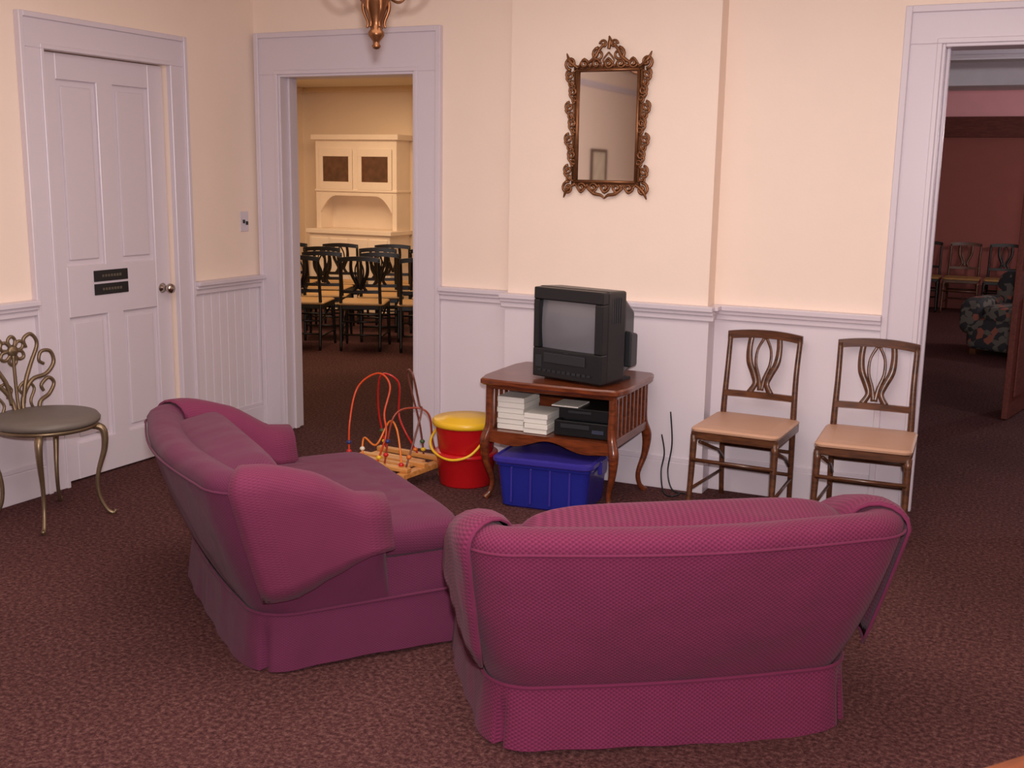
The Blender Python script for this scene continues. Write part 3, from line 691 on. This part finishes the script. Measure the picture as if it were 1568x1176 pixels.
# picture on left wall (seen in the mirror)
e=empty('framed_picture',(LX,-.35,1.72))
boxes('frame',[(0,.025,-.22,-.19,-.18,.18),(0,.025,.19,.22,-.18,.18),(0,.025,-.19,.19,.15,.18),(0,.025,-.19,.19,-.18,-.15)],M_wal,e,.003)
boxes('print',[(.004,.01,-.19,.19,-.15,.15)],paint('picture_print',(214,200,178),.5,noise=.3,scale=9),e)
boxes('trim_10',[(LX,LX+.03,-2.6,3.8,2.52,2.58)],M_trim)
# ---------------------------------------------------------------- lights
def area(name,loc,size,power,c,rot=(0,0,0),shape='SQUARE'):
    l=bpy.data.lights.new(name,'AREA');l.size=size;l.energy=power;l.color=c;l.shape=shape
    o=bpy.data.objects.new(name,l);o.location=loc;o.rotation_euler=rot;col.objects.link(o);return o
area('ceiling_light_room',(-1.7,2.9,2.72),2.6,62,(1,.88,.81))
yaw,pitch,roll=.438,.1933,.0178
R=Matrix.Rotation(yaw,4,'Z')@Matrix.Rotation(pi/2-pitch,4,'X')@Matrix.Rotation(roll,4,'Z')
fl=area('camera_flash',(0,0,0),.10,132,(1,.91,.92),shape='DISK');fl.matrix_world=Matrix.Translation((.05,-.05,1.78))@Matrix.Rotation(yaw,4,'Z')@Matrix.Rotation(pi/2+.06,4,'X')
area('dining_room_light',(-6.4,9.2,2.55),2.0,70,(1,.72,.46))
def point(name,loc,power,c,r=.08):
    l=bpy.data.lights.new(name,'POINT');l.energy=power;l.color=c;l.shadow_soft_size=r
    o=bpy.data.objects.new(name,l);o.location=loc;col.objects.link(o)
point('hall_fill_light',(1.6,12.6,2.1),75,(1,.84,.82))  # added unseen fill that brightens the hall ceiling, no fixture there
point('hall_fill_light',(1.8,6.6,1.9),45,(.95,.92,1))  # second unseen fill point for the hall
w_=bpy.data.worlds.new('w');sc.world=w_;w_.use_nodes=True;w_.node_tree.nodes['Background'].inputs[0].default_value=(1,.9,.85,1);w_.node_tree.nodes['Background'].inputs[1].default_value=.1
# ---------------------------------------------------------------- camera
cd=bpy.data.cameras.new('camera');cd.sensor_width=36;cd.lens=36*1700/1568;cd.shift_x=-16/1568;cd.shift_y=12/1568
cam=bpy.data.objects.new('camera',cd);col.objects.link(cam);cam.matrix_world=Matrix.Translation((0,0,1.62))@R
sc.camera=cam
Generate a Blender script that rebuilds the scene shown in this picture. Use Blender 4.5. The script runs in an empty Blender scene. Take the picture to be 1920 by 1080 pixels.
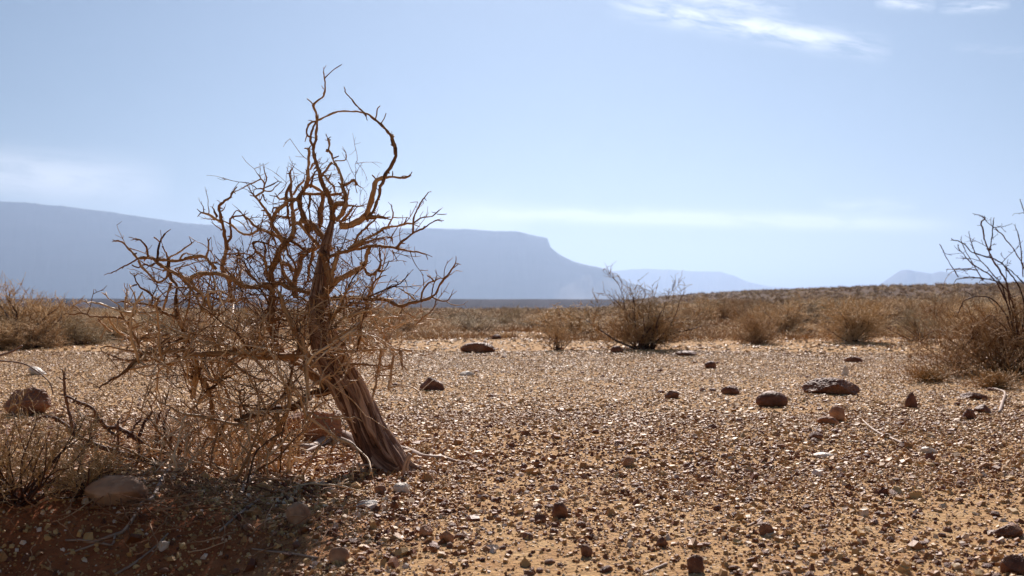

* What to do *
Transcribe all of the material exactly, leaving out whatever pictures it contains.

* Output for this task *
The Blender Python script for this scene continues. Write part 3, from line 691 on. This part finishes the script. Measure the picture as if it were 1568x1176 pixels.
# picture on left wall (seen in the mirror)
e=empty('framed_picture',(LX,-.35,1.72))
boxes('frame',[(0,.025,-.22,-.19,-.18,.18),(0,.025,.19,.22,-.18,.18),(0,.025,-.19,.19,.15,.18),(0,.025,-.19,.19,-.18,-.15)],M_wal,e,.003)
boxes('print',[(.004,.01,-.19,.19,-.15,.15)],paint('picture_print',(214,200,178),.5,noise=.3,scale=9),e)
boxes('trim_10',[(LX,LX+.03,-2.6,3.8,2.52,2.58)],M_trim)
# ---------------------------------------------------------------- lights
def area(name,loc,size,power,c,rot=(0,0,0),shape='SQUARE'):
    l=bpy.data.lights.new(name,'AREA');l.size=size;l.energy=power;l.color=c;l.shape=shape
    o=bpy.data.objects.new(name,l);o.location=loc;o.rotation_euler=rot;col.objects.link(o);return o
area('ceiling_light_room',(-1.7,2.9,2.72),2.6,62,(1,.88,.81))
yaw,pitch,roll=.438,.1933,.0178
R=Matrix.Rotation(yaw,4,'Z')@Matrix.Rotation(pi/2-pitch,4,'X')@Matrix.Rotation(roll,4,'Z')
fl=area('camera_flash',(0,0,0),.10,132,(1,.91,.92),shape='DISK');fl.matrix_world=Matrix.Translation((.05,-.05,1.78))@Matrix.Rotation(yaw,4,'Z')@Matrix.Rotation(pi/2+.06,4,'X')
area('dining_room_light',(-6.4,9.2,2.55),2.0,70,(1,.72,.46))
def point(name,loc,power,c,r=.08):
    l=bpy.data.lights.new(name,'POINT');l.energy=power;l.color=c;l.shadow_soft_size=r
    o=bpy.data.objects.new(name,l);o.location=loc;col.objects.link(o)
point('hall_fill_light',(1.6,12.6,2.1),75,(1,.84,.82))  # added unseen fill that brightens the hall ceiling, no fixture there
point('hall_fill_light',(1.8,6.6,1.9),45,(.95,.92,1))  # second unseen fill point for the hall
w_=bpy.data.worlds.new('w');sc.world=w_;w_.use_nodes=True;w_.node_tree.nodes['Background'].inputs[0].default_value=(1,.9,.85,1);w_.node_tree.nodes['Background'].inputs[1].default_value=.1
# ---------------------------------------------------------------- camera
cd=bpy.data.cameras.new('camera');cd.sensor_width=36;cd.lens=36*1700/1568;cd.shift_x=-16/1568;cd.shift_y=12/1568
cam=bpy.data.objects.new('camera',cd);col.objects.link(cam);cam.matrix_world=Matrix.Translation((0,0,1.62))@R
sc.camera=cam
Generate a Blender script that rebuilds the scene shown in this picture. Use Blender 4.5. The script runs in an empty Blender scene. Take the picture to be 1920 by 1080 pixels.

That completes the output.